​Visa steps up credit card security with tokenisation in Australia

Visa has introduced tokenisation in Australia as a step to reduce credit card fraud when payments are made online or via mobile devices.

Visa has begun rolling out tokenisation across Australia to enable its existing clients, including banks and merchants, to accept and use tokens.

Tokenisation is a process by which a cardholder's credit card number is replaced by a unique 16-digit series number, known as a token. The token can then be used by cardholders to make payments without exposing sensitive account information, such as the card number and expiry date.

Each token is unique to each payment environment, which means every time a cardholder wants to use their credit card digitally, it will be swapped for a token. For example, a token used to make mobile payments will differ from a token stored by particular merchants.

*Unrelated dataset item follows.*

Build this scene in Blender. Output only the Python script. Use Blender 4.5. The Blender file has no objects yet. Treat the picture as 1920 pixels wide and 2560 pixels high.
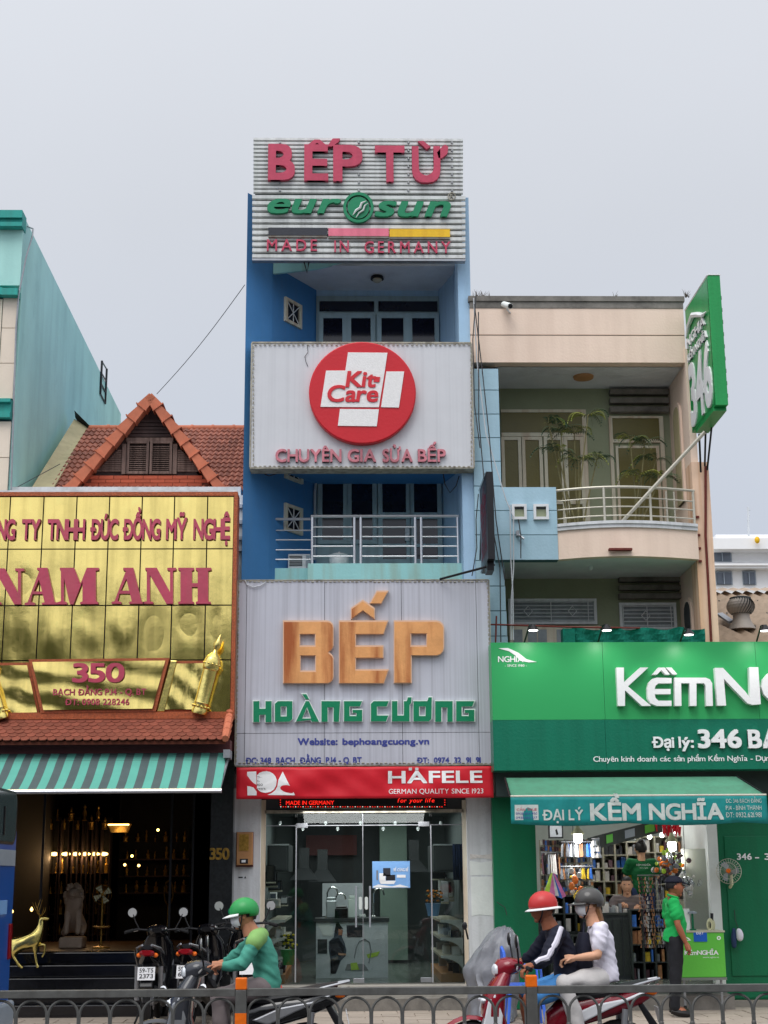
import bpy, bmesh, math, random
from mathutils import Vector, Matrix, Euler
random.seed(7)
R = math.radians
scn = bpy.context.scene
C = bpy.data.collections.new('street'); scn.collection.children.link(C)

# ---------------------------------------------------------------- camera
F = 3700.0; W0, H0 = 1920, 2560
EYE = Vector((0, 0, 1.75))
cm = Matrix.Rotation(-0.0254, 3, 'Z') @ Matrix.Rotation(math.pi / 2 + 0.24228, 3, 'X') @ Matrix.Rotation(-0.0073, 3, 'Z')
cam = bpy.data.cameras.new('camera'); cam.sensor_width = 36; cam.lens = F / H0 * 36
cam.clip_end = 1500; cam.clip_start = 0.1
co = bpy.data.objects.new('camera', cam); scn.collection.objects.link(co)
co.matrix_world = Matrix.Translation(EYE) @ cm.to_4x4(); scn.camera = co

def P(px, py, Y):
    """the point at depth Y that the photograph shows at pixel px, py"""
    d = cm @ Vector(((px - W0 / 2) / F, (H0 / 2 - py) / F, -1))
    return EYE + d * (Y / d.y)
def rc(x0, y0, x1, y1, Y):
    mx, my = (x0 + x1) / 2, (y0 + y1) / 2
    return P(x0, my, Y).x, P(x1, my, Y).x, P(mx, y1, Y).z, P(mx, y0, Y).z

# ---------------------------------------------------------------- world, sun, exposure
world = bpy.data.worlds.new('World'); scn.world = world; world.use_nodes = True
nt = world.node_tree; nt.nodes.clear()
SUN_EL, SUN_AZ = 58, 205      # azimuth the light comes from, clockwise from +Y
sky = nt.nodes.new('ShaderNodeTexSky'); sky.sky_type = 'NISHITA'; sky.sun_disc = False
sky.sun_elevation = R(SUN_EL); sky.sun_rotation = R(SUN_AZ); sky.dust_density = 3.0; sky.ozone_density = 2.0
# overcast veil: pale blue grey cloud, brighter towards the zenith
tc = nt.nodes.new('ShaderNodeTexCoord'); sep = nt.nodes.new('ShaderNodeSeparateXYZ')
nt.links.new(tc.outputs['Generated'], sep.inputs[0])
ramp = nt.nodes.new('ShaderNodeValToRGB'); nt.links.new(sep.outputs['Z'], ramp.inputs[0])
VE = 10.9
e = ramp.color_ramp.elements
e[0].position = 0.0; e[0].color = (0.44, 0.485, 0.585, 1)
e[1].position = 1.0; e[1].color = (0.90, 0.92, 0.96, 1)
k = e.new(0.22); k.color = (0.515, 0.55, 0.62, 1)
k = e.new(0.42); k.color = (0.59, 0.612, 0.655, 1)
cn = nt.nodes.new('ShaderNodeTexNoise'); cn.inputs['Scale'].default_value = 2.2; cn.inputs['Detail'].default_value = 4
nt.links.new(tc.outputs['Generated'], cn.inputs['Vector'])
cr = nt.nodes.new('ShaderNodeMapRange'); cr.inputs['To Min'].default_value = VE * .91; cr.inputs['To Max'].default_value = VE * 1.07
nt.links.new(cn.outputs['Fac'], cr.inputs['Value'])
vs = nt.nodes.new('ShaderNodeVectorMath'); vs.operation = 'SCALE'
nt.links.new(ramp.outputs[0], vs.inputs[0]); nt.links.new(cr.outputs[0], vs.inputs['Scale'])
# the hidden sun brightens the cloud smoothly on its own side
dt_ = nt.nodes.new('ShaderNodeVectorMath'); dt_.operation = 'DOT_PRODUCT'; nt.links.new(tc.outputs['Generated'], dt_.inputs[0])
dt_.inputs[1].default_value = (math.sin(R(SUN_AZ)) * math.cos(R(SUN_EL)), math.cos(R(SUN_AZ)) * math.cos(R(SUN_EL)), math.sin(R(SUN_EL)))
dm = nt.nodes.new('ShaderNodeMapRange'); dm.inputs['From Min'].default_value = .1; dm.inputs['To Min'].default_value = 1.; dm.inputs['To Max'].default_value = 1.8
nt.links.new(dt_.outputs['Value'], dm.inputs['Value'])
vs2 = nt.nodes.new('ShaderNodeVectorMath'); vs2.operation = 'SCALE'; nt.links.new(vs.outputs[0], vs2.inputs[0]); nt.links.new(dm.outputs[0], vs2.inputs['Scale']); vs = vs2
mx = nt.nodes.new('ShaderNodeMixRGB'); mx.inputs[0].default_value = 0.88
nt.links.new(sky.outputs[0], mx.inputs[1]); nt.links.new(vs.outputs[0], mx.inputs[2])
bg = nt.nodes.new('ShaderNodeBackground'); bg.inputs['Strength'].default_value = 0.10
wo = nt.nodes.new('ShaderNodeOutputWorld')
nt.links.new(mx.outputs[0], bg.inputs[0]); nt.links.new(bg.outputs[0], wo.inputs[0])
sl = bpy.data.lights.new('sun', 'SUN'); sl.energy = 1.2; sl.angle = R(35); sl.color = (1, .975, .94)
so = bpy.data.objects.new('sun', sl); scn.collection.objects.link(so)
_d = Vector((math.sin(R(SUN_AZ)) * math.cos(R(SUN_EL)), math.cos(R(SUN_AZ)) * math.cos(R(SUN_EL)), math.sin(R(SUN_EL))))
so.rotation_euler = _d.to_track_quat('Z', 'Y').to_euler()
scn.view_settings.view_transform = 'Standard'; scn.view_settings.look = 'None'
scn.view_settings.exposure = 0.18; scn.view_settings.gamma = 1.0; scn.view_settings.use_curve_mapping = False
try:
    scn.cycles.max_bounces = 6; scn.cycles.caustics_reflective = False; scn.cycles.caustics_refractive = False
    scn.cycles.use_denoising = True
except Exception: pass

# ---------------------------------------------------------------- materials
def lin(c): 
    c = c / 255.0
    return c / 12.92 if c <= 0.04045 else ((c + 0.055) / 1.055) ** 2.4
def col(r, g, b, k=1.15): return tuple(min(.86, lin(v) * k) for v in (r, g, b)) + (1,)
MATS = {}
def mat(name, rgb, rough=.65, metal=0., var=.12, scale=2.5, streak=0., dirt=(70, 62, 52), bump=.15, bscale=30,
        rnd=0., spec=.35, stz=.5, sts=9., blotch=0., coat=0.):
    m = bpy.data.materials.new(name); m.use_nodes = True; MATS[name] = m
    n = m.node_tree; L = n.links.new; b = n.nodes['Principled BSDF']
    b.inputs['Roughness'].default_value = rough; b.inputs['Metallic'].default_value = metal
    b.inputs['Specular IOR Level'].default_value = spec; b.inputs['Coat Weight'].default_value = coat
    t = n.nodes.new('ShaderNodeTexCoord'); src = t.outputs['Object']
    nz = n.nodes.new('ShaderNodeTexNoise'); nz.inputs['Scale'].default_value = scale; nz.inputs['Detail'].default_value = 5
    nz.inputs['Roughness'].default_value = .65; L(src, nz.inputs['Vector'])
    mr = n.nodes.new('ShaderNodeMapRange'); mr.inputs['From Min'].default_value = .3; mr.inputs['From Max'].default_value = .7
    mr.inputs['To Min'].default_value = 1 - var; mr.inputs['To Max'].default_value = 1 + var * .6; L(nz.outputs['Fac'], mr.inputs['Value'])
    val = mr.outputs[0]
    if rnd:
        oi = n.nodes.new('ShaderNodeObjectInfo'); r2 = n.nodes.new('ShaderNodeMapRange')
        r2.inputs['To Min'].default_value = 1 - rnd; r2.inputs['To Max'].default_value = 1 + rnd; L(oi.outputs['Random'], r2.inputs['Value'])
        mu = n.nodes.new('ShaderNodeMath'); mu.operation = 'MULTIPLY'; L(val, mu.inputs[0]); L(r2.outputs[0], mu.inputs[1]); val = mu.outputs[0]
    sc_ = n.nodes.new('ShaderNodeVectorMath'); sc_.operation = 'SCALE'; sc_.inputs[0].default_value = col(*rgb)[:3] if len(rgb) == 3 else rgb[:3]
    L(val, sc_.inputs['Scale']); c = sc_.outputs[0]
    if streak:
        mp = n.nodes.new('ShaderNodeMapping'); mp.inputs['Scale'].default_value = (sts, sts, stz); L(src, mp.inputs[0])
        n2 = n.nodes.new('ShaderNodeTexNoise'); n2.inputs['Scale'].default_value = 1; n2.inputs['Detail'].default_value = 6; L(mp.outputs[0], n2.inputs['Vector'])
        m2 = n.nodes.new('ShaderNodeMapRange'); m2.inputs['From Min'].default_value = .44; m2.inputs['From Max'].default_value = .66
        m2.inputs['To Max'].default_value = streak; L(n2.outputs['Fac'], m2.inputs['Value'])
        mm = n.nodes.new('ShaderNodeMixRGB'); mm.inputs[2].default_value = col(*dirt, k=1); L(m2.outputs[0], mm.inputs[0]); L(c, mm.inputs[1]); c = mm.outputs[0]
    if blotch:
        n3 = n.nodes.new('ShaderNodeTexNoise'); n3.inputs['Scale'].default_value = 1.3; n3.inputs['Detail'].default_value = 8; n3.inputs['Roughness'].default_value = .75
        L(src, n3.inputs['Vector'])
        m3 = n.nodes.new('ShaderNodeMapRange'); m3.inputs['From Min'].default_value = .55; m3.inputs['From Max'].default_value = .7
        m3.inputs['To Max'].default_value = blotch; L(n3.outputs['Fac'], m3.inputs['Value'])
        mm = n.nodes.new('ShaderNodeMixRGB'); mm.inputs[2].default_value = col(*dirt, k=1); L(m3.outputs[0], mm.inputs[0]); L(c, mm.inputs[1]); c = mm.outputs[0]
    L(c, b.inputs['Base Color'])
    if bump:
        n4 = n.nodes.new('ShaderNodeTexNoise'); n4.inputs['Scale'].default_value = bscale; n4.inputs['Detail'].default_value = 4; L(src, n4.inputs['Vector'])
        bp = n.nodes.new('ShaderNodeBump'); bp.inputs['Strength'].default_value = bump; bp.inputs['Distance'].default_value = .02
        L(n4.outputs['Fac'], bp.inputs['Height']); L(bp.outputs[0], b.inputs['Normal'])
    return m
def emis(name, rgb, s):
    m = bpy.data.materials.new(name); m.use_nodes = True; MATS[name] = m
    b = m.node_tree.nodes['Principled BSDF']; b.inputs['Base Color'].default_value = col(*rgb, k=1)
    b.inputs['Emission Color'].default_value = col(*rgb, k=1); b.inputs['Emission Strength'].default_value = s
    return m
def glass(name, tint=(.82, .88, .86), rough=.02, refl=.0):
    m = bpy.data.materials.new(name); m.use_nodes = True; MATS[name] = m
    n = m.node_tree; n.nodes.remove(n.nodes['Principled BSDF']); L = n.links.new
    tr = n.nodes.new('ShaderNodeBsdfTransparent'); tr.inputs[0].default_value = tint + (1,)
    gl = n.nodes.new('ShaderNodeBsdfGlossy'); gl.inputs['Roughness'].default_value = rough
    lw = n.nodes.new('ShaderNodeFresnel'); lw.inputs['IOR'].default_value = 1.5
    ad = n.nodes.new('ShaderNodeMath'); ad.operation = 'ADD'; ad.inputs[1].default_value = refl; L(lw.outputs[0], ad.inputs[0])
    mi = n.nodes.new('ShaderNodeMixShader'); L(ad.outputs[0], mi.inputs[0]); L(tr.outputs[0], mi.inputs[1]); L(gl.outputs[0], mi.inputs[2])
    L(mi.outputs[0], n.nodes['Material Output'].inputs[0]); return m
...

According to George Lawson, Visa Australia head of emerging products and innovation, tokenisation offers an extra level of protection for digital payments because if a token were ever compromised, it could be turned off to save cardholders from replacing their card.

"What tokenisation is enabling is a new layer of security to support all forms of digital payments, not just mobile, but online -- but if you've got your card stored with the merchants, it will also protect that," he said.

He added that tokens will potentially lead to a reduction in mobile and online commerce fraud.

"It's less attractive to fraudsters, because if they actually take the token, or if for some reason that's compromised, then it can't be used anywhere else. What we believe that means is that a fraudster would say there's less interest in going after a database of cards that have been tokenised, because they can't really do much else with it. So, if I have a token on the phone, for example, it can only be used on that phone.

"What that means is I actually can lock it down by use case. This means if I have it in an online environment, and someone tries to use it in a store, then we'll know straight away that token was meant to be used online and someone is trying to use it in-store, and we'll stop that transaction."

Potentially, the rollout of Visa's token technology may also mean that Apple Pay will arrive sooner to Australia. Apple Pay is only currently available in the US, but said it is "working hard" with major merchants, including Visa, to bring the Apple Pay system, which is featured in the iPhone 6 and iPhone 6 Plus, to other countries.

Off the back of the launch of tokenisation, Visa has revealed that as part of a new study by UMR Strategic, the greatest barrier preventing 46 percent of Australians who own a smartphone from shopping online is payment security, and that they don't trust a merchant with their card details.